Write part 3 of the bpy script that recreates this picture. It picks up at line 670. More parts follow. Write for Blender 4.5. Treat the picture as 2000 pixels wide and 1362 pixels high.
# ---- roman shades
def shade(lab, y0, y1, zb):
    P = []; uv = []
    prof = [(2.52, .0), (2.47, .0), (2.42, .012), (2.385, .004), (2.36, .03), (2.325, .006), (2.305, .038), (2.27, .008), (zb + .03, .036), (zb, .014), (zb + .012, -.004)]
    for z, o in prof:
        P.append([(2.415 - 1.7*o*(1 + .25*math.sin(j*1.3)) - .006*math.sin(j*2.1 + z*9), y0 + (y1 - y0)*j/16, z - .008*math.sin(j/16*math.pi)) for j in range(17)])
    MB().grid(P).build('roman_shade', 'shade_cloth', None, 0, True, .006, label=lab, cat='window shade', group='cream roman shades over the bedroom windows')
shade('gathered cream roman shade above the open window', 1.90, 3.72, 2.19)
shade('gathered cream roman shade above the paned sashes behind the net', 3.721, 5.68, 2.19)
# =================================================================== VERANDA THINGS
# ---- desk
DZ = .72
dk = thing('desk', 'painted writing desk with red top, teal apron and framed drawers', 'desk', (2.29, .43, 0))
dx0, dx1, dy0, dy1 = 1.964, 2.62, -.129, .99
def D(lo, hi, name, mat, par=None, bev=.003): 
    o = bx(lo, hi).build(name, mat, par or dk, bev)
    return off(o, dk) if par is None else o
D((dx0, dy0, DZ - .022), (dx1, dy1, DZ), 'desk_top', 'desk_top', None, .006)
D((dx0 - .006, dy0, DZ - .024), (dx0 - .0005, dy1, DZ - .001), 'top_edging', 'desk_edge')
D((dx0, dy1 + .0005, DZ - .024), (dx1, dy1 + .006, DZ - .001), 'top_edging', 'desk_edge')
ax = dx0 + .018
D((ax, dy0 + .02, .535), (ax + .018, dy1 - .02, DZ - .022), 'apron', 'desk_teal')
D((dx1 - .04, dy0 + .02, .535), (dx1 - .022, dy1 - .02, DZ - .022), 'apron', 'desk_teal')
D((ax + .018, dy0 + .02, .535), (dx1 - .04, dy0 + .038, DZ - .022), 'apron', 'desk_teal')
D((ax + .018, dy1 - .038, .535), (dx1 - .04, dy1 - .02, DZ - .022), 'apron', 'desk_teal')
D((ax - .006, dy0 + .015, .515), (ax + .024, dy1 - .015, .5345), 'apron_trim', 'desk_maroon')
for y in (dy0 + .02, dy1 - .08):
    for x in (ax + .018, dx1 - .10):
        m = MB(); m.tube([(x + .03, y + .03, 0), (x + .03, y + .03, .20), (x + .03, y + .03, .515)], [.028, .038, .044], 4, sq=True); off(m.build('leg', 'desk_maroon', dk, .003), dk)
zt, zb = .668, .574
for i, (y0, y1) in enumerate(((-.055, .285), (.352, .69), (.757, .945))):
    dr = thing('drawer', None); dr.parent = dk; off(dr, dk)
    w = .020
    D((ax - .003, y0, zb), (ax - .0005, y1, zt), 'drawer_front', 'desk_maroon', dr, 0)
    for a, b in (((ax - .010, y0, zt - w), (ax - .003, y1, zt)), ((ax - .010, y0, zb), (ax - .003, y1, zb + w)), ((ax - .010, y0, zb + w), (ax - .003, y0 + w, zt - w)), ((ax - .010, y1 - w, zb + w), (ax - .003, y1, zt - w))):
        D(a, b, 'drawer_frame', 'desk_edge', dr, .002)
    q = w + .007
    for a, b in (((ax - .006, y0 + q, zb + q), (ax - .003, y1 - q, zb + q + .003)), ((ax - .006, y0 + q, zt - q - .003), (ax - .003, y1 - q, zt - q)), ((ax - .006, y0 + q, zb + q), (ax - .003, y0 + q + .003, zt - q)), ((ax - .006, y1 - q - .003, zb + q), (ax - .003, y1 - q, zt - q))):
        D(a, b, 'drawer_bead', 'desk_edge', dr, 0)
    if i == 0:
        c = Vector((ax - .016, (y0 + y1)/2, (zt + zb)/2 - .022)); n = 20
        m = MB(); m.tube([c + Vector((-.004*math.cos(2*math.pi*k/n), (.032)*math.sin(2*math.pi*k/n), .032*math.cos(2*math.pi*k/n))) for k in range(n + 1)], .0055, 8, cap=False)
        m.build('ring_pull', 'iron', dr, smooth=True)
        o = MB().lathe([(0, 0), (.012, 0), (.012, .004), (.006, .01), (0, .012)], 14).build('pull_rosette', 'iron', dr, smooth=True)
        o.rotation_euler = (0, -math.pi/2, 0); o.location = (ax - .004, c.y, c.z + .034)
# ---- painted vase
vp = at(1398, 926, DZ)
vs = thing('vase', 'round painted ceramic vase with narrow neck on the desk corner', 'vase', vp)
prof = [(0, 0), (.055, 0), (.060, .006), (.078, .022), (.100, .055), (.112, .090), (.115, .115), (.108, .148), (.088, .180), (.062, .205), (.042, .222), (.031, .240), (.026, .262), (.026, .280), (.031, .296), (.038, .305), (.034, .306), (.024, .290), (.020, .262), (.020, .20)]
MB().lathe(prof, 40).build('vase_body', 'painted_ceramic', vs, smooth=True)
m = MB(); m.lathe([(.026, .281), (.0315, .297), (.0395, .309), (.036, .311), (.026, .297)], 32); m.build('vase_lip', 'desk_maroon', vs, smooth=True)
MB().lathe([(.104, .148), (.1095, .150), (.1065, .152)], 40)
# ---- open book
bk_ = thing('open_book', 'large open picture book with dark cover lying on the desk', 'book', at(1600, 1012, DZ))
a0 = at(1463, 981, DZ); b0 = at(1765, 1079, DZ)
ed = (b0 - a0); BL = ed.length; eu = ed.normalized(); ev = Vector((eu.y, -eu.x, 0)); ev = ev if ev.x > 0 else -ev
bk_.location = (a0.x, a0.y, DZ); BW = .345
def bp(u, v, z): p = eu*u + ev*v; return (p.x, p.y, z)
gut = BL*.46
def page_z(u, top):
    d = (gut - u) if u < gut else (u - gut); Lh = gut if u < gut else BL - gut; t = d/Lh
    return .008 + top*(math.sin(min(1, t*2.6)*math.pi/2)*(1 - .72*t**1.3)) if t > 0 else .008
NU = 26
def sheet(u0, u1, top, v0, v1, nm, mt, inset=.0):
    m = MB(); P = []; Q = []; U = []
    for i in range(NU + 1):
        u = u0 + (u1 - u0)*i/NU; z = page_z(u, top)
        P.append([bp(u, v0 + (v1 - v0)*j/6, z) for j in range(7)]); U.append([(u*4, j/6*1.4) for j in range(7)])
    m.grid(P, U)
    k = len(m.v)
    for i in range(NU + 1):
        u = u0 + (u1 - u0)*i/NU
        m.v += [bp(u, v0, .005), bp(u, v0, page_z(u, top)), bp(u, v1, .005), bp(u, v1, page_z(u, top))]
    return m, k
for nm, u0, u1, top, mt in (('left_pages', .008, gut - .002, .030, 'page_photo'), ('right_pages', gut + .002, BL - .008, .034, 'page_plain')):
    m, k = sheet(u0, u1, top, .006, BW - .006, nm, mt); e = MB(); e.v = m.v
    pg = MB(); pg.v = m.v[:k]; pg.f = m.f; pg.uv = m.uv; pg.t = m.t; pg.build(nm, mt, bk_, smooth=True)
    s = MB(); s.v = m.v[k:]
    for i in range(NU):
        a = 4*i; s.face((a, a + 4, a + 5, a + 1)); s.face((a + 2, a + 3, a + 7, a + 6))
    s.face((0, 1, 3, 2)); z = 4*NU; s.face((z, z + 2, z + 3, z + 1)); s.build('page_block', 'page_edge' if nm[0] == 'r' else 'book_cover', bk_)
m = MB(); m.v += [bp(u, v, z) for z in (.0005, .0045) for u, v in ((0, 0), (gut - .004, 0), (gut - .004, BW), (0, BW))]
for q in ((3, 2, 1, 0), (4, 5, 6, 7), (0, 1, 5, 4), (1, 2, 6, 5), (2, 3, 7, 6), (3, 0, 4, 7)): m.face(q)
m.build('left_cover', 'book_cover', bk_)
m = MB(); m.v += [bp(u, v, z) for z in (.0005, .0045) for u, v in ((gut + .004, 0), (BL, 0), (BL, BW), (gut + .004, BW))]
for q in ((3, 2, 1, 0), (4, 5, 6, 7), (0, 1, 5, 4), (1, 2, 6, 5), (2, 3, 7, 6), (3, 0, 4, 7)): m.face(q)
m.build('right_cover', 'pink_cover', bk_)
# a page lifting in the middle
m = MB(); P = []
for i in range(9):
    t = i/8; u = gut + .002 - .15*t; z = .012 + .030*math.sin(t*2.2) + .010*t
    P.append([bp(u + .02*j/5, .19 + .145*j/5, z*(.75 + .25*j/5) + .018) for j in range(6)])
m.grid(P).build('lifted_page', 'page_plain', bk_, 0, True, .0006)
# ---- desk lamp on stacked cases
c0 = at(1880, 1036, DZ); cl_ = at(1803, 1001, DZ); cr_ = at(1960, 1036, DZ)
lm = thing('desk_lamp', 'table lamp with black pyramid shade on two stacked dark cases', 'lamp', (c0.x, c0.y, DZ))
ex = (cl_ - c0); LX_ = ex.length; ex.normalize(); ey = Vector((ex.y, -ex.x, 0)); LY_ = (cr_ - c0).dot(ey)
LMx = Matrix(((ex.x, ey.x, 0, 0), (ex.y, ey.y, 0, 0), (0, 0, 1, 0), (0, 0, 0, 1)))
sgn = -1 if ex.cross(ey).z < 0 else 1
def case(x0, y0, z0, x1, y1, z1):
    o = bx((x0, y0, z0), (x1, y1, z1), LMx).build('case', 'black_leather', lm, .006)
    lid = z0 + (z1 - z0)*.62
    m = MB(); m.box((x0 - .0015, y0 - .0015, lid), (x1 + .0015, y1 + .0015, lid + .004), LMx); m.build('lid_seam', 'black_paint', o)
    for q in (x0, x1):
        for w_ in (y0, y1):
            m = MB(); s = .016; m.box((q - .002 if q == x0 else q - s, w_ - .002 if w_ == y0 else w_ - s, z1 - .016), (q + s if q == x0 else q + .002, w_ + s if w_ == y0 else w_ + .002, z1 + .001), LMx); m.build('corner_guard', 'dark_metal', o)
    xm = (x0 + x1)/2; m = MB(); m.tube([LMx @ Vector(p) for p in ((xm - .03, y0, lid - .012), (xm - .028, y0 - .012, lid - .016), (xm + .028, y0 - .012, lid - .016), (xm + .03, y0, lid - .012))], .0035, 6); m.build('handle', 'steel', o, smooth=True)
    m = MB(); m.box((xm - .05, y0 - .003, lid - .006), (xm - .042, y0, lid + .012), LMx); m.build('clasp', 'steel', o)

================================

Look through the data above. Copy every line with the string "picture" in it.

§ **Response**:
Write part 3 of the bpy script that recreates this picture. It picks up at line 670. More parts follow. Write for Blender 4.5. Treat the picture as 2000 pixels wide and 1362 pixels high.
bk_ = thing('open_book', 'large open picture book with dark cover lying on the desk', 'book', at(1600, 1012, DZ))